Существует и более широкая проблема: компании часто говорят о содействии креативности и инновациям, но сами убивают лучшие идеи и сдерживают людей, которые их выдают. Мой коллега Лэнни Винсент потратил много времени и творческой энергии, чтобы проанализировать, почему так происходит. Как выяснилось, новые идеи угрожают устоявшимся порядкам в компании. Они активируют ее «аутоиммунную систему», охраняющую корпоративную структуру от продуктов, которые «изобретены в другом месте» или «здесь не продаются».
Я уверен, что в компании Polaroid были люди, которые видели зловещие предзнаменования и хотели вложить ресурсы в исследование новых направлений, например создание цифровых изображений. Но проблема в том, что для этого надо было забрать деньги у существующих подразделений, которые стали бы жаловаться, что испытывают трудности и что Polaroid никогда не догонит компании, уже вышедшие на новый рынок.

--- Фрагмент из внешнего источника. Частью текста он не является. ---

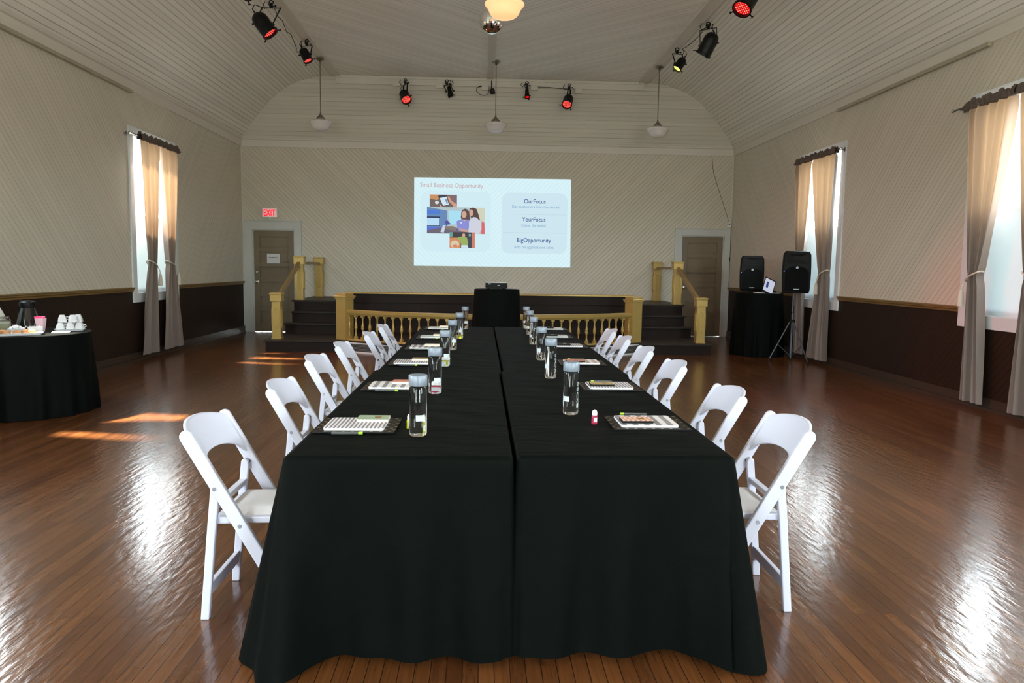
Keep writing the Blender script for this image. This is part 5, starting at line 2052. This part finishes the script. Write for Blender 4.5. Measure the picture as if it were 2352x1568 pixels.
# ------------------------------------------------------------------ loudspeakers
M_led = emis('blue_led', (0.15, 0.2, 1.0, 1), 3.0)
def speaker(x, y, z, rz, tilt, w, h, label):
    r = empty('loudspeaker', (x, y, z), rz)
    d = 0.34
    mb = MB()
    sec = []
    for t in [i / 12 for i in range(13)]:
        zz = h * t
        e = 0.02 * (1 if t in (0.0, 1.0) else 0)
        bulge = 0.012 * math.sin(PI * t)
        sec.append((zz, w / 2 + bulge - (0.03 if t == 1 else 0.012 if t == 0 else 0), e))
    rows = []
    for zz, hw, e in sec:
        rows.append([(hw - 0.03, -d * 0.45 + e * 0.3, zz), (hw, -d * 0.38, zz), (hw * 0.72, d * 0.5 - e, zz), (-hw * 0.72, d * 0.5 - e, zz), (-hw, -d * 0.38, zz), (-hw + 0.03, -d * 0.45 + e * 0.3, zz)])
    mb.grid(rows, closed=True)
    mb.add(rows[0], [tuple(reversed(range(6)))])
    mb.add(rows[-1], [tuple(range(6))])
    mb.build('cabinet', M_black, r, bevel=0.012, smooth=True)
    yf = -d * 0.45 - 0.006
    mb = MB()
    # lower perforated grille with an arched top
    pts = [(-w * 0.42, 0.035), (w * 0.42, 0.035), (w * 0.43, h * 0.50)]
    for i in range(13):
        a = math.radians(10 + 160 * i / 12)
        pts.append((w * 0.40 * math.cos(a), h * 0.50 + w * 0.22 * math.sin(a)))
    pts.append((-w * 0.43, h * 0.50))
    mb.prism(pts, yf - 0.012, yf + 0.008, 'Y')
    mb.build('grille', M_grillm, r, bevel=0.006)
    mb = MB()
    # horn flare above
    hz0, hz1 = h * 0.70, h * 0.93
    o_ = [(-w * 0.40, hz0), (w * 0.40, hz0), (w * 0.38, hz1), (-w * 0.38, hz1)]
    i_ = [(-w * 0.12, (hz0 + hz1) / 2 - 0.02), (w * 0.12, (hz0 + hz1) / 2 - 0.02), (w * 0.12, (hz0 + hz1) / 2 + 0.04), (-w * 0.12, (hz0 + hz1) / 2 + 0.04)]
    vs = [(a, yf - 0.006, b) for a, b in o_] + [(a, yf + 0.0035, b) for a, b in i_]
    mb.add(vs, [(0, 1, 5, 4), (1, 2, 6, 5), (2, 3, 7, 6), (3, 0, 4, 7), (4, 5, 6, 7)])
    mb.build('horn', M_black, r)
    mb = MB()
    mb.lathe([(0.0, -0.016), (0.020, -0.015), (0.022, -0.010), (0.0, -0.010)], 16, (0, yf, h * 0.605), ax='Y')
    mb.build('badge', M_steel, r)
    mb = MB()
    mb.box(-0.045, 0.045, yf - 0.015, yf - 0.011, 0.058, 0.070)
    mb.build('name_plate', M_steel, r)
    mb = MB()
    mb.lathe([(0.0, -0.006), (0.007, -0.004), (0.007, 0.0), (0.0, 0.001)], 10, (-w * 0.465, yf, h * 0.52), ax='Y')
    mb.build('power_light', M_led, r)
    tag(r, label, 'loudspeaker', 'black loudspeakers')
    return r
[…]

По мнению Лэнни, инновационные идеи и группы, которые их предлагают, надо отделять и защищать от существующей корпоративной структуры. Новые идеи похожи на новорожденных младенцев: они слабы с экономической точки зрения и не обещают быстрой прибыли. Я знаю, что в середине 1990-х, если какие-то руководители компаний и задумывались о всемирной сети, то приходили к выводу, что она не найдет особого применения в бизнесе. И когда они узнавали, что сотрудники в рабочее время исследуют возможности интернета, то считали это в лучшем случае тратой времени, а в худшем – основанием для увольнения.
Лэнни считает, что идеи надо лелеять и поддерживать, пока они не встанут на ноги. Людей, генерирующих идеи, надо защищать от руководителей, которые могут расценить их деятельность как трату времени, противоречащую корпоративным правилам, – и, что еще хуже, убедить в этом самих изобретателей. Более того, даже когда эти идеи защищены, они, вероятнее всего, не выживут, если не поможет какой-нибудь местный оригинал, известный терпеливым отношением к странным методам и способностью их пестовать, но при этом имеющий опыт рациональных деловых решений. Порой эти оригиналы – основатели компаний, которые передали повседневные операции в руки более традиционных бизнес-лидеров. Мне кажется, их психологическая роль в эволюции компании подобна роли переходных объектов в развитии детей.
Ребенок повсюду таскает с собой плюшевого мишку, и, оказавшись в незнакомой ситуации, тот служит безопасным и знакомым мостиком между зависимостью от родителей и самодостаточным детством. Так и подобные белые вороны помогают руководителям корпораций почувствовать себя комфортно в чуждом мире, где обитают новаторы, а новаторам – почувствовать себя комфортно в корпоративном мире. Сами же они не принадлежат ни тому, ни другому.
На индивидуальном уровне креативность тоже необходимо защищать – и не только от внешних критиков, но и от собственного внутреннего критицизма. Позвольте себе творить обильно и сначала не выносить никаких оценок о том, что вы думаете, чувствуете или делаете. Просто поиграйте с идеями, со своим подходом к работе. И когда окажетесь в тупике, попробуйте представить пятьдесят «невозможных решений», а потом разрешите себе выбросить сорок пять. Один знакомый мне очень известный ученый сказал, что секрет его блестящих идей – очень большая корзина для мусора. Он позволяет себе с удовольствием придумать и выбросить сотню плохих идей, прежде чем находит единственную хорошую.